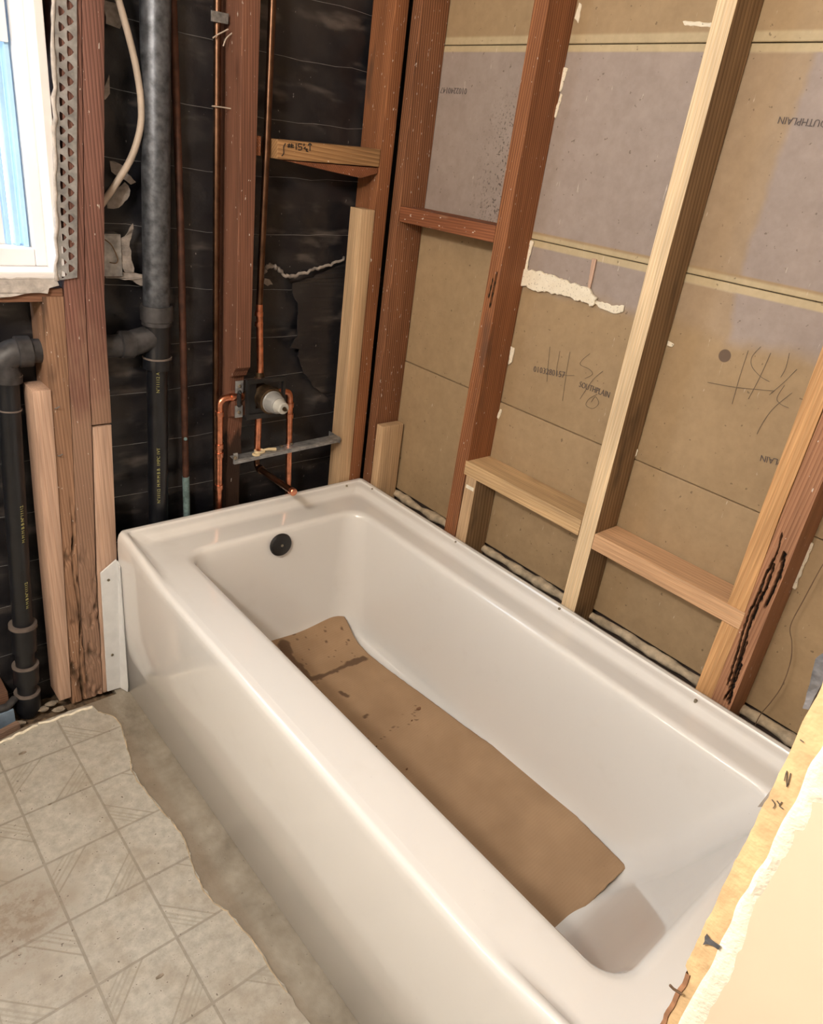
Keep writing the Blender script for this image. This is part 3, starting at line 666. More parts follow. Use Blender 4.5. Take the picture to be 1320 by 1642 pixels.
stud('trimmer_stud', 'rotten brown stud below window corner, beside leaning new stud', [(.0, -.1375, -.101), (.41, -.1245, -.093), (.76, -.1165, -.079), (1.050, -.113, -.0725)], .001, YB-.006, M['rotten'], 'far', disp=rot_far, nu=22, step=.005)
stud('king_stud', 'long old plum-red stud running past the window to the floor', [(.0, -.1, -.060), (.41, -.092, -.052), (.76, -.078, -.037), (1.045, -.071, -.031), (1.56, -.033, .0), (TOPZ, .02, .055)], 0, YB-.006, M['old_plum'], 'far',
     disp=lambda x, z: rot_far(x, z+.12), nu=18, step=.006)
stud('double_stud', 'old plum-red stud with splits, right beside the king stud', [(.765, -.035, .009), (1.043, -.029, .010), (1.56, .002, .042), (TOPZ, .056, .096)], .002, YB-.006, M['old_plum'], 'far')
stud('scab_board', 'new pink-tan board under the old stud, behind white corner flange', [(.0, -.058, -.004), (.41, -.048, .001), (.760, -.034, .008)], .001, .05, M['new_pink'], 'far', cat='board')
stud('leaning_stud', 'new pink stud with knot and cut top, left of the rotten stud', [(.028, -.169, -.139), (.45, -.160, -.125), (.858, -.151, -.1145)], -.004, .066, M['new_pink'], 'far')
beam('rough_sill', 'old rough window sill plank with splintered end under plaster band', -.72, -.072, .002, .095, 1.040, 1.066, wood('old_sill', (.30, .15, .09), (.13, .055, .03), axis='x', specks=.4), cat='sill plank')
fb = beam('fire_block', 'short pine fire block with marker numbers between plumbing wall studs', .4145, .712, 0, .07, 1.350, 1.390, M['new_x'], rise=.010)
beam('fire_block', 'dark fire block stub left of the copper riser', .361, .378, .01, .08, 1.352, 1.392, M['old_y'])
tag(mk('wood_strip', *prism([(.44, .004, 1.349), (.71, .004, 1.357), (.712, .004, 1.345), (.66, .004, 1.330), (.56, .004, 1.338)], (0, .05, 0)), M['old_y']), 'splintered strip hanging under the numbered fire block', 'wood strip')
scrawl([[(458, 230), (455, 236), (455, 246), (452, 250)], [(464, 230), (463, 237)], [(468, 230), (467, 237)], [(461, 232), (471, 233)], [(461, 235), (471, 236)], [(475, 230), (475, 240)], [(484, 231), (479, 231), (479, 235), (484, 236), (483, 240), (478, 240)],
        [(488, 230), (487, 234)], [(490, 236), (487, 238)], [(489, 239), (493, 239), (491, 242), (494, 243)], [(497, 242), (497, 230)], [(494, 233), (497, 230), (500, 233)]], plane=-.0008, m='marker', r=.0011, parent=fb, ax='y', nm='marker_stroke')

# ------------------------------------------------------------------ bathtub
tub = thing('bathtub', (.381, -.762, 0), 'glossy white alcove bathtub with flat apron and raised rear flange', 'bathtub')
NS, NC = 44, 8
def rrect(x0, x1, y0, y1, r):
    "counter-clockwise from the front (x0) side: same number of points on every ring"
    out = []
    def side(a, b, k):
        for i in range(NS): t = i/NS; out.append((a[0]+(b[0]-a[0])*t, a[1]+(b[1]-a[1])*t, k))
    def arc(cx, cy, a0, k):
        for i in range(NC): a = a0+math.pi/2*i/NC; out.append((cx+r*math.cos(a), cy+r*math.sin(a), k))
    side((x0, y1-r), (x0, y0+r), 0); arc(x0+r, y0+r, math.pi, 4)
    side((x0+r, y0), (x1-r, y0), 1); arc(x1-r, y0+r, 1.5*math.pi, 5)
    side((x1, y0+r), (x1, y1-r), 2); arc(x1-r, y1-r, 0, 6)
    side((x1-r, y1), (x0+r, y1), 3); arc(x0+r, y1-r, .5*math.pi, 7)
    return out
TY0, TY1, TX1 = -1.524, 0.0, .762
def lip(x, y):
    if x > .10: return 1
    d = min(TY1-y, y-TY0); return max(1-sm(.04, .28, d), sm(.02, .10, x))
rings = []
LIP = .0245
def outer(ins, zf, r=.012):
    R = []
    for x, y, k in rrect(ins, TX1-ins, TY0+ins, TY1-ins, max(.006, r)):
        l = lip(x, y); dd = min(TY1-y, y-TY0)
        if k in (0, 4, 7): l *= 1-sm(.016, .034, ins)*sm(.03, .075, dd)
        R.append(Vector((x, y, zf(l))))
    rings.append(R)
outer(.004, lambda l: .0, .010); outer(.0, lambda l: .004, .010); outer(0, lambda l: .25, .011); outer(0, lambda l: TH-.028, .012); outer(.001, lambda l: TH-.014+LIP*l*.6, .012); outer(.0035, lambda l: TH-.005+LIP*l*.8, .012)
outer(.008, lambda l: TH-.0012+LIP*l, .012); outer(.013, lambda l: TH+LIP*l, .012); outer(.021, lambda l: TH+LIP*l-.0004, .012); outer(.0230, lambda l: TH+LIP*l-.004*l, .012); outer(.0255, lambda l: TH+(LIP-.0055)*l, .012)
outer(.036, lambda l: TH+(LIP-.006)*l, .014); outer(.045, lambda l: TH+(LIP-.011)*l, .018); outer(.053, lambda l: TH+.004*l, .022); outer(.061, lambda l: TH+.0008*l, .026); outer(.072, lambda l: TH, .03)
OP = (.115, .642, -1.412, -.142)
def inner(i0, i1, f0, f1, r, z): rings.append([Vector((x, y, z)) for x, y, k in rrect(OP[0]+i0, OP[1]-i1, OP[2]+f0, OP[3]-f1, r)])
inner(-.016, -.014, -.014, -.014, .06, TH); inner(-.008, -.008, -.008, -.008, .056, TH-.0006); inner(-.002, -.002, -.002, -.002, .053, TH-.003); inner(.003, .003, .004, .003, .052, TH-.008)
inner(.006, .005, .009, .005, .052, TH-.018); inner(.009, .007, .02, .008, .055, .42); inner(.013, .009, .06, .013, .06, .33); inner(.018, .011, .11, .020, .068, .22)
inner(.024, .013, .155, .028, .075, .145); inner(.032, .017, .178, .036, .08, .112); inner(.046, .026, .198, .050, .085, .090); inner(.066, .044, .222, .070, .085, .079); inner(.10, .08, .26, .11, .08, .074); inner(.17, .15, .33, .18, .06, .071)
inner(.235, .22, .5, .4, .02, .070)
v, f = loft(rings, caps=False); k = len(rings[0]); f.append(tuple((len(rings)-1)*k+j for j in range(k)))
ts = mk('tub_shell', v, f, M['tub'], tub, smooth=.9)
oc = lat('overflow_cover', (.378, -.151, .424), (.378, -.20, .4265), [(0, .0), (0, .031), (.005, .0325), (.010, .0305), (.0125, .026), (.0125, .007), (.0105, .006), (.0105, 0)], M['black_plastic'], tub)
oc['label'] = 'round matte black overflow cover'
lat('overflow_screw', (.378, -.160, .4245), (.378, -.20, .4265), [(0, .0), (0, .004), (.0035, .004), (.0045, .002), (.0045, 0)], M['screw'], oc)
for px, py in ((556, 779), (597, 784), (731, 869), (897, 976), (1116, 1123)):
    p = U(px, py, 'z', TH+LIP-.004); lat('flange_screw', p-Vector((0, 0, .006)), p+Vector((0, 0, .1)), [(0, 0), (0, .0032), (.0075, .0032), (.0085, .002), (.0085, 0)], M['screw'], tub)

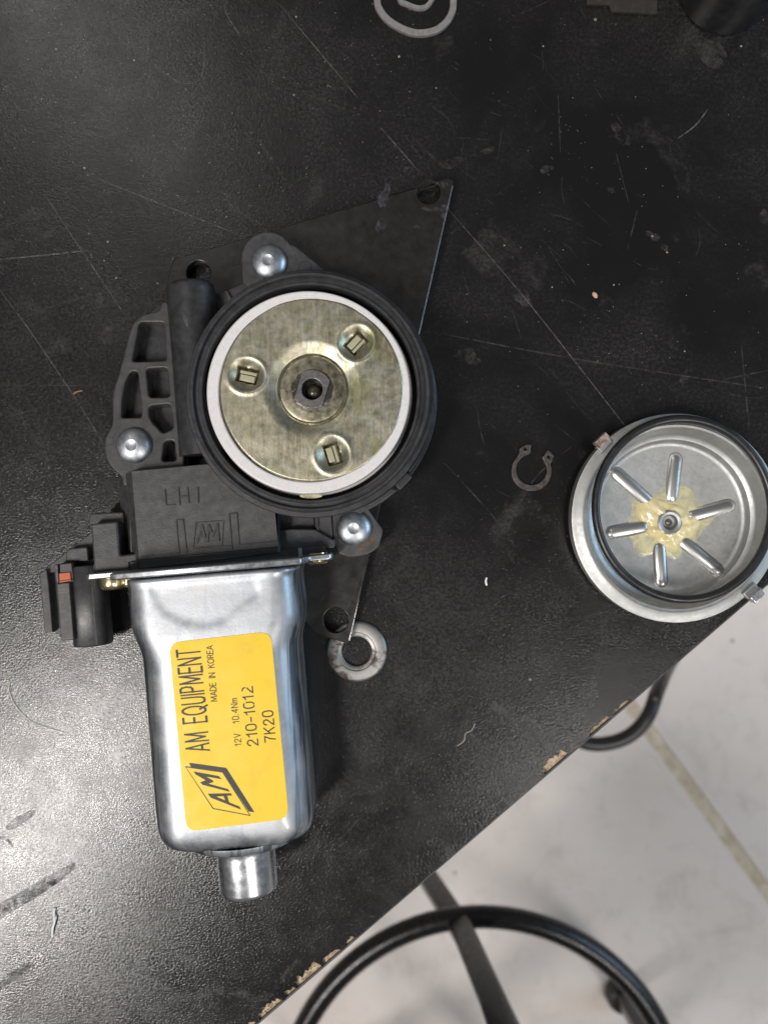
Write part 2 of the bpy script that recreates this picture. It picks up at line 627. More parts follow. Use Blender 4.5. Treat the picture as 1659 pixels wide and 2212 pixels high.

*-*-*

### Exercise
Copy each line exactly, and leave the pictures out of your copy.

### Result
Keep writing the Blender script for this image. This is part 3, starting at line 666. More parts follow. Use Blender 4.5. Take the picture to be 1320 by 1642 pixels.
stud('trimmer_stud', 'rotten brown stud below window corner, beside leaning new stud', [(.0, -.1375, -.101), (.41, -.1245, -.093), (.76, -.1165, -.079), (1.050, -.113, -.0725)], .001, YB-.006, M['rotten'], 'far', disp=rot_far, nu=22, step=.005)
stud('king_stud', 'long old plum-red stud running past the window to the floor', [(.0, -.1, -.060), (.41, -.092, -.052), (.76, -.078, -.037), (1.045, -.071, -.031), (1.56, -.033, .0), (TOPZ, .02, .055)], 0, YB-.006, M['old_plum'], 'far',
     disp=lambda x, z: rot_far(x, z+.12), nu=18, step=.006)
stud('double_stud', 'old plum-red stud with splits, right beside the king stud', [(.765, -.035, .009), (1.043, -.029, .010), (1.56, .002, .042), (TOPZ, .056, .096)], .002, YB-.006, M['old_plum'], 'far')
stud('scab_board', 'new pink-tan board under the old stud, behind white corner flange', [(.0, -.058, -.004), (.41, -.048, .001), (.760, -.034, .008)], .001, .05, M['new_pink'], 'far', cat='board')
stud('leaning_stud', 'new pink stud with knot and cut top, left of the rotten stud', [(.028, -.169, -.139), (.45, -.160, -.125), (.858, -.151, -.1145)], -.004, .066, M['new_pink'], 'far')
beam('rough_sill', 'old rough window sill plank with splintered end under plaster band', -.72, -.072, .002, .095, 1.040, 1.066, wood('old_sill', (.30, .15, .09), (.13, .055, .03), axis='x', specks=.4), cat='sill plank')
fb = beam('fire_block', 'short pine fire block with marker numbers between plumbing wall studs', .4145, .712, 0, .07, 1.350, 1.390, M['new_x'], rise=.010)
beam('fire_block', 'dark fire block stub left of the copper riser', .361, .378, .01, .08, 1.352, 1.392, M['old_y'])
tag(mk('wood_strip', *prism([(.44, .004, 1.349), (.71, .004, 1.357), (.712, .004, 1.345), (.66, .004, 1.330), (.56, .004, 1.338)], (0, .05, 0)), M['old_y']), 'splintered strip hanging under the numbered fire block', 'wood strip')
scrawl([[(458, 230), (455, 236), (455, 246), (452, 250)], [(464, 230), (463, 237)], [(468, 230), (467, 237)], [(461, 232), (471, 233)], [(461, 235), (471, 236)], [(475, 230), (475, 240)], [(484, 231), (479, 231), (479, 235), (484, 236), (483, 240), (478, 240)],
        [(488, 230), (487, 234)], [(490, 236), (487, 238)], [(489, 239), (493, 239), (491, 242), (494, 243)], [(497, 242), (497, 230)], [(494, 233), (497, 230), (500, 233)]], plane=-.0008, m='marker', r=.0011, parent=fb, ax='y', nm='marker_stroke')

# ------------------------------------------------------------------ bathtub
tub = thing('bathtub', (.381, -.762, 0), 'glossy white alcove bathtub with flat apron and raised rear flange', 'bathtub')
NS, NC = 44, 8
def rrect(x0, x1, y0, y1, r):
    "counter-clockwise from the front (x0) side: same number of points on every ring"
    out = []
    def side(a, b, k):
        for i in range(NS): t = i/NS; out.append((a[0]+(b[0]-a[0])*t, a[1]+(b[1]-a[1])*t, k))
    def arc(cx, cy, a0, k):
        for i in range(NC): a = a0+math.pi/2*i/NC; out.append((cx+r*math.cos(a), cy+r*math.sin(a), k))
    side((x0, y1-r), (x0, y0+r), 0); arc(x0+r, y0+r, math.pi, 4)
    side((x0+r, y0), (x1-r, y0), 1); arc(x1-r, y0+r, 1.5*math.pi, 5)
    side((x1, y0+r), (x1, y1-r), 2); arc(x1-r, y1-r, 0, 6)
    side((x1-r, y1), (x0+r, y1), 3); arc(x0+r, y1-r, .5*math.pi, 7)
    return out
TY0, TY1, TX1 = -1.524, 0.0, .762
def lip(x, y):
    if x > .10: return 1
    d = min(TY1-y, y-TY0); return max(1-sm(.04, .28, d), sm(.02, .10, x))
rings = []
LIP = .0245
def outer(ins, zf, r=.012):
    R = []
    for x, y, k in rrect(ins, TX1-ins, TY0+ins, TY1-ins, max(.006, r)):
        l = lip(x, y); dd = min(TY1-y, y-TY0)
        if k in (0, 4, 7): l *= 1-sm(.016, .034, ins)*sm(.03, .075, dd)
        R.append(Vector((x, y, zf(l))))
    rings.append(R)
outer(.004, lambda l: .0, .010); outer(.0, lambda l: .004, .010); outer(0, lambda l: .25, .011); outer(0, lambda l: TH-.028, .012); outer(.001, lambda l: TH-.014+LIP*l*.6, .012); outer(.0035, lambda l: TH-.005+LIP*l*.8, .012)
outer(.008, lambda l: TH-.0012+LIP*l, .012); outer(.013, lambda l: TH+LIP*l, .012); outer(.021, lambda l: TH+LIP*l-.0004, .012); outer(.0230, lambda l: TH+LIP*l-.004*l, .012); outer(.0255, lambda l: TH+(LIP-.0055)*l, .012)
outer(.036, lambda l: TH+(LIP-.006)*l, .014); outer(.045, lambda l: TH+(LIP-.011)*l, .018); outer(.053, lambda l: TH+.004*l, .022); outer(.061, lambda l: TH+.0008*l, .026); outer(.072, lambda l: TH, .03)
OP = (.115, .642, -1.412, -.142)
def inner(i0, i1, f0, f1, r, z): rings.append([Vector((x, y, z)) for x, y, k in rrect(OP[0]+i0, OP[1]-i1, OP[2]+f0, OP[3]-f1, r)])
inner(-.016, -.014, -.014, -.014, .06, TH); inner(-.008, -.008, -.008, -.008, .056, TH-.0006); inner(-.002, -.002, -.002, -.002, .053, TH-.003); inner(.003, .003, .004, .003, .052, TH-.008)
inner(.006, .005, .009, .005, .052, TH-.018); inner(.009, .007, .02, .008, .055, .42); inner(.013, .009, .06, .013, .06, .33); inner(.018, .011, .11, .020, .068, .22)
inner(.024, .013, .155, .028, .075, .145); inner(.032, .017, .178, .036, .08, .112); inner(.046, .026, .198, .050, .085, .090); inner(.066, .044, .222, .070, .085, .079); inner(.10, .08, .26, .11, .08, .074); inner(.17, .15, .33, .18, .06, .071)
inner(.235, .22, .5, .4, .02, .070)
v, f = loft(rings, caps=False); k = len(rings[0]); f.append(tuple((len(rings)-1)*k+j for j in range(k)))
ts = mk('tub_shell', v, f, M['tub'], tub, smooth=.9)
oc = lat('overflow_cover', (.378, -.151, .424), (.378, -.20, .4265), [(0, .0), (0, .031), (.005, .0325), (.010, .0305), (.0125, .026), (.0125, .007), (.0105, .006), (.0105, 0)], M['black_plastic'], tub)
oc['label'] = 'round matte black overflow cover'
lat('overflow_screw', (.378, -.160, .4245), (.378, -.20, .4265), [(0, .0), (0, .004), (.0035, .004), (.0045, .002), (.0045, 0)], M['screw'], oc)
for px, py in ((556, 779), (597, 784), (731, 869), (897, 976), (1116, 1123)):
    p = U(px, py, 'z', TH+LIP-.004); lat('flange_screw', p-Vector((0, 0, .006)), p+Vector((0, 0, .1)), [(0, 0), (0, .0032), (.0075, .0032), (.0085, .002), (.0085, 0)], M['screw'], tub)

Write part 2 of the bpy script that recreates this picture. It picks up at line 627. More parts follow. Use Blender 4.5. Treat the picture as 1659 pixels wide and 2212 pixels high.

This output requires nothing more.